Surtout, Ivanović symbolisait le premier Chelsea de Roman Abramovitch, qui en avait fait son chouchou : imbougeable, super puissant, hyper physique, pas franchement sexy, pas vraiment rapide, un poil catin sur les bords, doté d’une technique moins mauvaise qu’on voulait bien le dire, excellent tactiquement, réaliste dans les grands rendez-vous, imprenable aux duels (notamment aériens), sacrément généreux et combatif dans l’effort comme dans la douleur. Les images qui expliquent le mieux tout cela sont certainement à aller piocher en 2012, un soir de mars où les Blues vont très mal. Mais vont aussi finir par se relever par la force de leurs grognards qu’on pensait terminés. Lors du huitième de finale retour de C1 contre Naples (3-1 pour les Italiens à l’aller), Chelsea se révolte pour ce qui sera le match référence de son tournoi remporté à l’arrachée. Les leaders Drogba, Lampard et Terry remettent les deux équipes à égalité (3-1 après 90 minutes). Et qui est là pour donner la qualification après 105 minutes de dur labeur ? Branislav, fidèle au poste. Drogba/Lampard/Terry/Ivanović, carré gagnant.

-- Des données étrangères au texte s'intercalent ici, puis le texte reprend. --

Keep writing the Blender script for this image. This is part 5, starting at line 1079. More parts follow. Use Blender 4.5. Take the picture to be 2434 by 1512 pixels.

Alors évidemment, le départ du spetsnaz pour le Zénith Saint-Pétersbourg, où il a signé pour deux ans et demi, peut sembler triste. Surtout quand on sait que le joueur n’a pas eu le temps de saluer ses anciens partenaires. Surtout quand on sait que le joueur était encore titulaire en début de saison. Mais voilà, les équipes de football fonctionnent par cycle et celui de Chelsea vient officiellement de s’achever après les adieux de Lampard, Drogba, Mikel et Ivanović, remplacé par la nouvelle ère Antonio Conte. L’entraîneur italien, qui a bien remarqué que l’homme de trente-deux ans n’avait plus le niveau pour les nouvelles ambitions bleues (un constat déjà plus ou moins fait par son prédécesseur Mourinho la saison dernière), ne fait pas dans les sentiments et lui a parfaitement fait comprendre que le projet à venir n’était pas pour lui. Sur ce coup-là, comme avec Terry d’ailleurs, le technicien a eu raison. Pour garder le meilleur des souvenirs, il faut éviter le pire et savoir refermer la porte. Iva a gardé les clés avec confiance pendant près de dix ans, il était simplement temps de les redonner.